An unsuccessful glutton

Feb 24, 2004 12:37

I'm sitting in animation, and i realized something about myself that i've never really been able to admit before. I realized that i am incredibly pompous. There are a lot of things that i try incredibly hard to do well, but inevitably fail at. Thus, those things that i do well once in a while become my only point of focus for self motivation and external praise. I am an attention-hogging bastard! When i do fail at something, i make sure the world knows that i'm not happy about it. When i do something well, i do all that i can possibly do to let everybody know. I am so afraid of how people think of me that i overcompensate by trying to overly-elevate myself. I always tell myself that i'm taking the high road, but i usually do with the wrong intentions! I'm an absolute asshole!

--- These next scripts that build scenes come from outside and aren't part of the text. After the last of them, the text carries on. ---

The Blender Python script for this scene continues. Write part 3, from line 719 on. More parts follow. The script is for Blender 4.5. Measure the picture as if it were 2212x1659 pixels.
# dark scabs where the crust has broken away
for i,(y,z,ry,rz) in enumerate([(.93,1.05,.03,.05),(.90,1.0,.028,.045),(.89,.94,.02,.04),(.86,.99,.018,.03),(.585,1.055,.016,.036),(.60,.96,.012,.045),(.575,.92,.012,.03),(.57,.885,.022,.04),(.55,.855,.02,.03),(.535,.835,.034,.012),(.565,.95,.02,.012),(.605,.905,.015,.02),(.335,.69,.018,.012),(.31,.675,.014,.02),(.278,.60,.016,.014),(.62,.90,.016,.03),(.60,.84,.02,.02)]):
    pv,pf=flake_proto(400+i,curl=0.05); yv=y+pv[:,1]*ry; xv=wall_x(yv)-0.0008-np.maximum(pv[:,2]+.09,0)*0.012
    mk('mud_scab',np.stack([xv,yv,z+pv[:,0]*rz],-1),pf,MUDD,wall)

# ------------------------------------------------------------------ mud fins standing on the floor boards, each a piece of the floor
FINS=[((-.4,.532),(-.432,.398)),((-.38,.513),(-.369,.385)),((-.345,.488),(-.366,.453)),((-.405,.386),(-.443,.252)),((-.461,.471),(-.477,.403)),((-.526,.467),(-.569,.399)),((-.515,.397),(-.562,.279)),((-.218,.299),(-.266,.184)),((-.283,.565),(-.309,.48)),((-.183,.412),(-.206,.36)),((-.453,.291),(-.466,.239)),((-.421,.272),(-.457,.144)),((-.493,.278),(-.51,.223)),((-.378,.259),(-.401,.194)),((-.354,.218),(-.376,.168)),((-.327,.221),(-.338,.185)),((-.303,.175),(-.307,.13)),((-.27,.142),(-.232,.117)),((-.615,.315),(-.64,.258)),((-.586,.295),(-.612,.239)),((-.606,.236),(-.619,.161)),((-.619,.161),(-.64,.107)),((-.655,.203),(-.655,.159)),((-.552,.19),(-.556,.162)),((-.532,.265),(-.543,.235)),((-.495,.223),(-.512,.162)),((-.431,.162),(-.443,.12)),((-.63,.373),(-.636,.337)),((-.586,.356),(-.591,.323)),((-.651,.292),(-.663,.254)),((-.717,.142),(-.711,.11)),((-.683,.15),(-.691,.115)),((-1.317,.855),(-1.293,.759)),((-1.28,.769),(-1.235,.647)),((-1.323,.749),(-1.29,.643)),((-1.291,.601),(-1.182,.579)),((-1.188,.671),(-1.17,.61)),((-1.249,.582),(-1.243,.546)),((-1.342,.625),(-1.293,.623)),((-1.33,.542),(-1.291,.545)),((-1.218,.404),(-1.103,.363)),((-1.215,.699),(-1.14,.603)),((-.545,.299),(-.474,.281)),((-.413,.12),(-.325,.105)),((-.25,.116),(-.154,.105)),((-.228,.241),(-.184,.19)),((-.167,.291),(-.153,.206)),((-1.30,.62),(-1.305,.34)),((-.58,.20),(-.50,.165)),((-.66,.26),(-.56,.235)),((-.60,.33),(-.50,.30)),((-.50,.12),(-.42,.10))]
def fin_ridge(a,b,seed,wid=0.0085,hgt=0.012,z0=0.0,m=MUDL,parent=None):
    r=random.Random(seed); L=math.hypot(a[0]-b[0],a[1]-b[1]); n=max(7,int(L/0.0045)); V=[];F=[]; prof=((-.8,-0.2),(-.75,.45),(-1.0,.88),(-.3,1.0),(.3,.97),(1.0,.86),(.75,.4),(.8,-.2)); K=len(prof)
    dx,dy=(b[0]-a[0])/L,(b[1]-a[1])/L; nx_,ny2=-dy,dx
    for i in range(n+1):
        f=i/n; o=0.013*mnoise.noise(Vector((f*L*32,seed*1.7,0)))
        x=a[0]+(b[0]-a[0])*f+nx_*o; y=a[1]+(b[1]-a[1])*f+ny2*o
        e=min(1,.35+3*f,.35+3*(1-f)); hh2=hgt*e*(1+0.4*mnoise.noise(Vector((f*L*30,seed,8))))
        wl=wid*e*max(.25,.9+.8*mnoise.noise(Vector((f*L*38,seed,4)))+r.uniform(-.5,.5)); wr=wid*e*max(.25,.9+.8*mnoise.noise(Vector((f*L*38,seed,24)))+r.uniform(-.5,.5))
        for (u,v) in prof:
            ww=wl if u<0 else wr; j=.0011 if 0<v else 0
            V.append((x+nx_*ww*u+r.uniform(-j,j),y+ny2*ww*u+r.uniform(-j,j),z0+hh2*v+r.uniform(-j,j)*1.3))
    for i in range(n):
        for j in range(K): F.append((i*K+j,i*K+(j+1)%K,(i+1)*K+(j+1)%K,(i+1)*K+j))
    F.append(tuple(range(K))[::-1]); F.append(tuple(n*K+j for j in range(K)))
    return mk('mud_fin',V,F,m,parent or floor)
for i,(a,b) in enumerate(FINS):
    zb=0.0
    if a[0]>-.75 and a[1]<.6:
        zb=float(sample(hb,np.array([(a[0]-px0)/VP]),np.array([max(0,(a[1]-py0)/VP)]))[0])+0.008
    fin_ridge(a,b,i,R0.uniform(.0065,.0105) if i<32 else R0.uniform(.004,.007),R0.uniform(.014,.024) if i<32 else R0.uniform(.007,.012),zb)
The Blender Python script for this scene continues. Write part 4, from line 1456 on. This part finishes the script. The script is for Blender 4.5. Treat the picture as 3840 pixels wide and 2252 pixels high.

I'm arrogant, deceptively self-righteous, and can only find love for myself through external praise! The problem is, i see so many people around me getting their own due praise, and i resent so much that i'm not as adept as them in those skills that they are praised for, that i try telling others that i'm comparable, when i truly am not! I really should focus on those things that i am good at, because competing with comic geniuses in comedy sports isn't a good idea, considering the fact that i am not a very successful comedian. I have so little respect for myself that i try my hardest to find alleys of competition and just fail miserably. This obviously doesn't help elevate my self-esteem,either. The fact is, i don't love myself. I have become an unsuccessful glutton for external respect because i've figured that being loved could initiate some sort of self respect.